Serang, Lenteranews - Upaya Indonesia menuju transisi energi bersih menghadapi berbagai hambatan krusial, terutama dari sisi investasi, regulasi, dan infrastruktur.
Direktur Jenderal Energi Baru Terbarukan dan Konservasi Energi (EBTKE) Eniya Listiani Dewi menyampaikan hal itu dalam forum diskusi "Energi Bersih untuk Kedaulatan Energi Nasional" di Hotel Kempinski, Jakarta, Senin (26/5/2025).
Target Investasi Masih Jauh dari Harapan
Pemerintah telah menetapkan target investasi energi bersih sebesar US$ 1,5 miliar pada 2025. Namun, hingga pertengahan tahun ini, realisasi investasi baru mencapai US$ 299 juta.
Menurut Eniya, salah satu penyebab lambatnya aliran investasi adalah persoalan tingkat komponen dalam negeri (TKDN).
“Ada keterlambatan investasi karena isu TKDN. Kami sudah keluarkan peraturan menteri untuk relaksasi, tetapi masih banyak proyek belum financial close,” ujar Eniya.
Proyek EBT Masih Tertahan
Salah satu proyek yang masih tertunda dalam transisi energi bersih adalah Hululais. Keterlambatan ini menunjukkan lemahnya sinergi antar-BUMN, terutama dalam menyelesaikan aspek pendanaan dan perizinan.
“Tinggal satu, Hululais, masih terganjal sedikit. Ini jadi tantangan tersendiri,” tambahnya.
Infrastruktur Jadi Kunci di Kawasan Timur
Selain pendanaan, infrastruktur energi juga menjadi hambatan besar, terutama di kawasan Indonesia timur yang kaya potensi energi baru terbarukan. Namun, minim jaringan transmisi dan distribusi listrik.

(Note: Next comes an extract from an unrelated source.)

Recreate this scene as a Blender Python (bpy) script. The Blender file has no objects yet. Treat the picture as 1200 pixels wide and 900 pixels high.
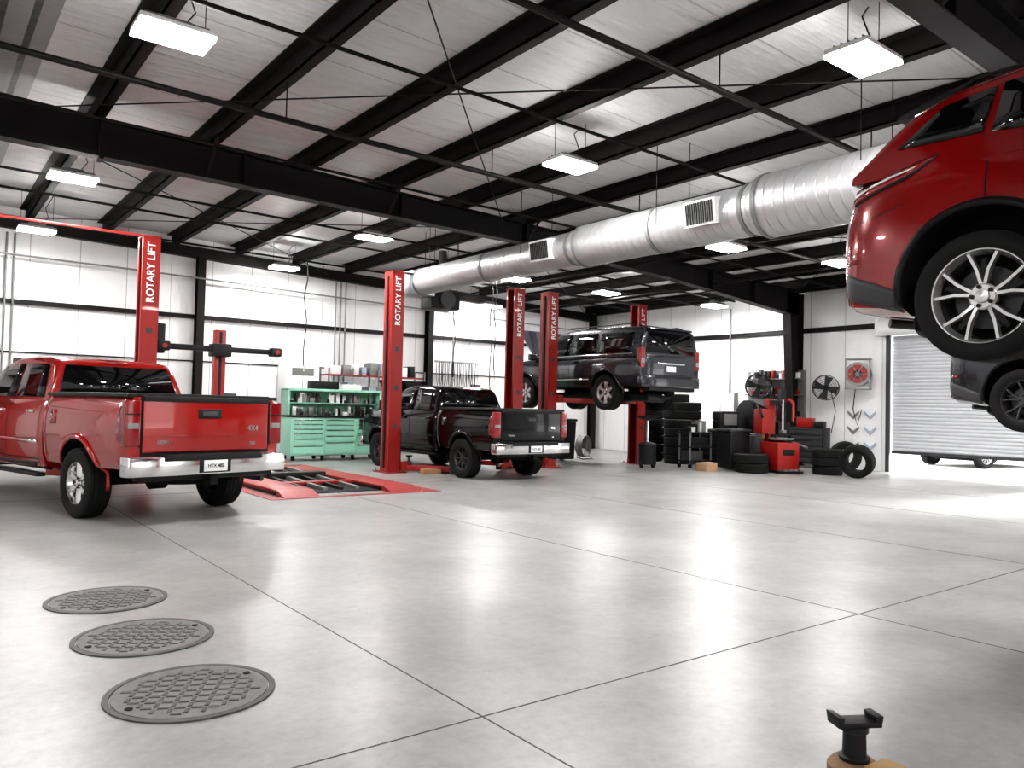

“Kita butuh percepatan smart grid dan transmisi di Indonesia Timur. Kombinasi PLTS dan baterai, wind-hybrid, bahkan PLTS untuk produksi hidrogen harus segera diwujudkan,” kata Eniya.
Diskusi ini merupakan bagian dari rangkaian Energi Mineral Forum 2025, yang mempertemukan pemangku kepentingan lintas sektor, yaitu pemerintah, pelaku industri, akademisi, dan masyarakat sipil. Tujuan dari forum tersebut adalah memperkuat kolaborasi menuju kedaulatan energi nasional berbasis energi hijau atau transisi menuju energi bersih.